**Dataset section**

--

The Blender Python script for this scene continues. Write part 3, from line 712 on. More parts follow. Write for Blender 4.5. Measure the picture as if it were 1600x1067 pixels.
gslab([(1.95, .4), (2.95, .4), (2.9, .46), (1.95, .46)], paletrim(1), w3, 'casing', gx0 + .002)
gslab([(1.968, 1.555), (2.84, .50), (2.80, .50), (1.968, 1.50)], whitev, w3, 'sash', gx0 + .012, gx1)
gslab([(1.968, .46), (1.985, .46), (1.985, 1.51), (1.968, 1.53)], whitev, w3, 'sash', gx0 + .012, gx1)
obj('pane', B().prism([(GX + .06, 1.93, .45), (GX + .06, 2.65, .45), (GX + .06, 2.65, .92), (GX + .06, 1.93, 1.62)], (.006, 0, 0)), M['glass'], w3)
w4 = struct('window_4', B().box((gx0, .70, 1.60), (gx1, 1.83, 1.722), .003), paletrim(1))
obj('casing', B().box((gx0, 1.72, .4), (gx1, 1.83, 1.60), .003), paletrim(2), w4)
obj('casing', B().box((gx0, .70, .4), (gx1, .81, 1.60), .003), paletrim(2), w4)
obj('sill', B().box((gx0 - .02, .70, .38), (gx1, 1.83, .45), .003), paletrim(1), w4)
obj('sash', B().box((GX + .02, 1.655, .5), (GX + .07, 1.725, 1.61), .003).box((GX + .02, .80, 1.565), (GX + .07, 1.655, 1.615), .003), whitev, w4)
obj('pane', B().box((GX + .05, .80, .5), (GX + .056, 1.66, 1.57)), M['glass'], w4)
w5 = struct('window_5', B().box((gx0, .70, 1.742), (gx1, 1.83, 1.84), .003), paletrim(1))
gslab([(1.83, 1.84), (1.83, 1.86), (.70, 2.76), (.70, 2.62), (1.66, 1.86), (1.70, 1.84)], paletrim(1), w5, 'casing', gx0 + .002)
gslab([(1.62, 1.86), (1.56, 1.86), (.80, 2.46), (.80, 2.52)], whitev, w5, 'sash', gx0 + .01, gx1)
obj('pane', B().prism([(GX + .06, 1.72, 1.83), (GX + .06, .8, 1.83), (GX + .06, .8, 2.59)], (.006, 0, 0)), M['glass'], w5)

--

Output the lines above verbatim and in full.

The Blender Python script for this scene continues. Write part 3, from line 712 on. More parts follow. Write for Blender 4.5. Measure the picture as if it were 1600x1067 pixels.
gslab([(1.95, .4), (2.95, .4), (2.9, .46), (1.95, .46)], paletrim(1), w3, 'casing', gx0 + .002)
gslab([(1.968, 1.555), (2.84, .50), (2.80, .50), (1.968, 1.50)], whitev, w3, 'sash', gx0 + .012, gx1)
gslab([(1.968, .46), (1.985, .46), (1.985, 1.51), (1.968, 1.53)], whitev, w3, 'sash', gx0 + .012, gx1)
obj('pane', B().prism([(GX + .06, 1.93, .45), (GX + .06, 2.65, .45), (GX + .06, 2.65, .92), (GX + .06, 1.93, 1.62)], (.006, 0, 0)), M['glass'], w3)
w4 = struct('window_4', B().box((gx0, .70, 1.60), (gx1, 1.83, 1.722), .003), paletrim(1))
obj('casing', B().box((gx0, 1.72, .4), (gx1, 1.83, 1.60), .003), paletrim(2), w4)
obj('casing', B().box((gx0, .70, .4), (gx1, .81, 1.60), .003), paletrim(2), w4)
obj('sill', B().box((gx0 - .02, .70, .38), (gx1, 1.83, .45), .003), paletrim(1), w4)
obj('sash', B().box((GX + .02, 1.655, .5), (GX + .07, 1.725, 1.61), .003).box((GX + .02, .80, 1.565), (GX + .07, 1.655, 1.615), .003), whitev, w4)
obj('pane', B().box((GX + .05, .80, .5), (GX + .056, 1.66, 1.57)), M['glass'], w4)
w5 = struct('window_5', B().box((gx0, .70, 1.742), (gx1, 1.83, 1.84), .003), paletrim(1))
gslab([(1.83, 1.84), (1.83, 1.86), (.70, 2.76), (.70, 2.62), (1.66, 1.86), (1.70, 1.84)], paletrim(1), w5, 'casing', gx0 + .002)
gslab([(1.62, 1.86), (1.56, 1.86), (.80, 2.46), (.80, 2.52)], whitev, w5, 'sash', gx0 + .01, gx1)
obj('pane', B().prism([(GX + .06, 1.72, 1.83), (GX + .06, .8, 1.83), (GX + .06, .8, 2.59)], (.006, 0, 0)), M['glass'], w5)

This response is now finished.